Tidak cuma di darat, upaya pengurangan kadar karbondioksida juga dilakukan di laut.
Adalah Hasan (bukan nama asli), seorang nelayan di Kawasan Bulukumba, Sulawesi Selatan, menyaksikan hasil tangkapan hariannya menyusut, seiring menghangatnya air laut dan meningkatnya lalu lintas pelayaran.
Ia tak hanya mengkhawatirkan mata pencahariannya, tetapi juga kenaikan harga bahan bakar untuk perahu kecilnya.
Dan rupanya, di seluruh Nusantara, ribuan pekerja di pelabuhan dan perusahaan pelayaran memiliki kekhawatiran serupa dengan Hasan, yaitu kuatir kondisi air laut tidak lagi bersahabat untuk mata pencarian mereka.
Kekuatiran mereka, menunjukkan bahwa dekarbonisasi maritim bukanlah kebijakan abstrak. Tapi kebijakan yang secara langsung membentuk kehidupan keluarga besar masyarakat kelautan di Indonesia.
Ini penting diperhatikan dengan amat sangat.
Ingat! Indonesia adalah negara kepulauan terbesar di dunia, dengan lebih dari 17.000 pulau yang terhubung oleh kapal dan pelabuhan.
Namun, aktivitas pelayaran juga rupanya mendorong peningkatan emisi.
Sebagai mitra dagang global, tuntutannya ialah adanya logistik yang lebih ramah lingkungan.
Nah, Indonesia berisiko kehilangan daya saing jika tidak segera bertindak.
Dekarbonisasi maritim (maritime decarbonization) bukan hanya tentang iklim, melainkan tentang menjaga perdagangan nasional, melindungi masyarakat pesisir, dan menjamin masa depan yang berkelanjutan bagi generasi mendatang.

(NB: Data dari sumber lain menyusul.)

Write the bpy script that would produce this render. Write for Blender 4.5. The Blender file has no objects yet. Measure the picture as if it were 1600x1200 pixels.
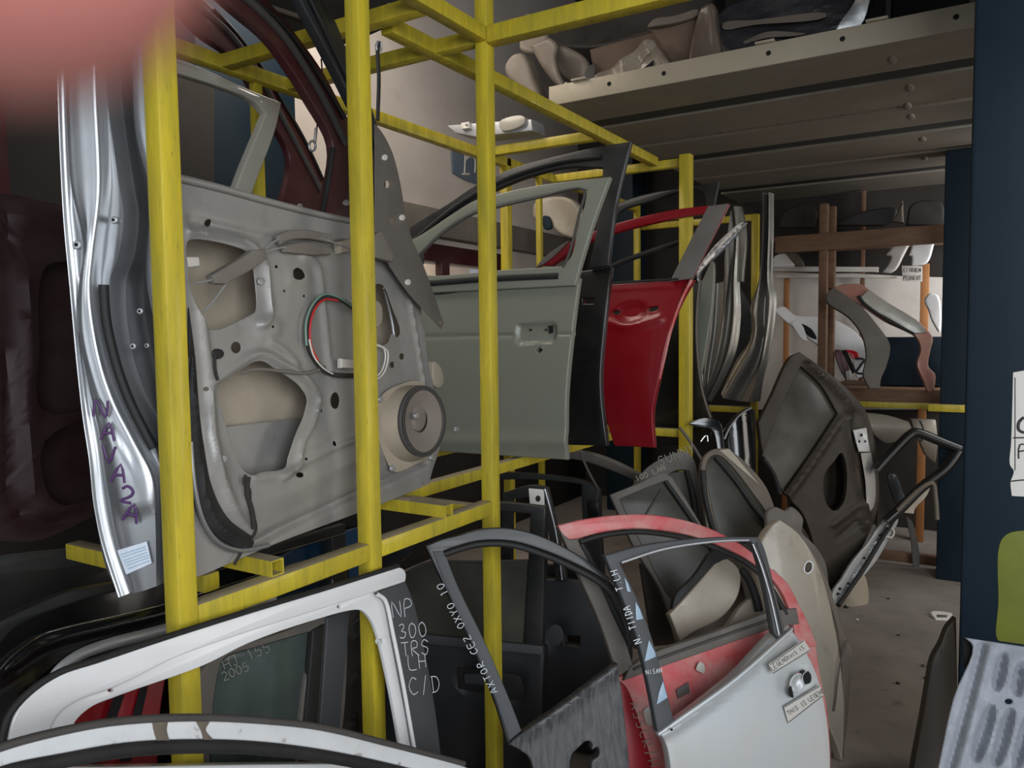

Maka dalam waktu dekat, demi masa depan lingkungan laut, Indonesia memerlukan kebijakan yang sangat kuat.
Kebijakakan dari sisi jalur perdagangan laut yang wajib rendah karbon, serta dari sisi sumber daya manusia kelautan yang terampil bekerja di bawah kepatuhan konsep lingkungan lestari.
Maka akan terwujud perlidungan terhadap jutaan ekosistem laut yang menjadi tumpuan bisnis perikanan dan pariwisata.
Tantangan
Memang tidak sedikit yang harus dipersiapkan untuk mweujudkan cita-cita dekarboinisasi di laut.
Perlu adanya peremajaan kapal yang sudah terlalu boros konsumsi bahan bakar dan tinggi polusi.
Perlu fasilitas pelabuhan yang menggunakan energi terbarukan, serta SDM yang bisa memahami pentingnya kelestarian lingkungan.
Semua hal di atas tentunya harus didukung bauran kebijakan dari kementerian terkait, seperti Kementerian Perhubungan, Kementerian Energi, Maritim dan Investasi, serta lembaga riset nasional, bahkan BUMN.
Untuk mempertajam efektivitas kebijakan, maka keterlibatan akademisi dari berbagai perguruan tinggi juga menjadi hal wajib.
Misalnya ITB, ITS Surabaya, dan IPB, yang berkontribusi melalui inovasi desain kapal, sistem energi terbarukan, dan UI juga bisa dilibatkan untuk perihal studi kebijakan.
Maka keberhasilan upaya dekarbonisasi maritim ini akan segera tampak, setidaknya di tahun 2030 mendatang.
Di mana emisi nasional telah turun drastis dan kebijakan untuk sektor kelautan dan maritim sudah sejalan dengan target IMO (organisasi maritim dunia).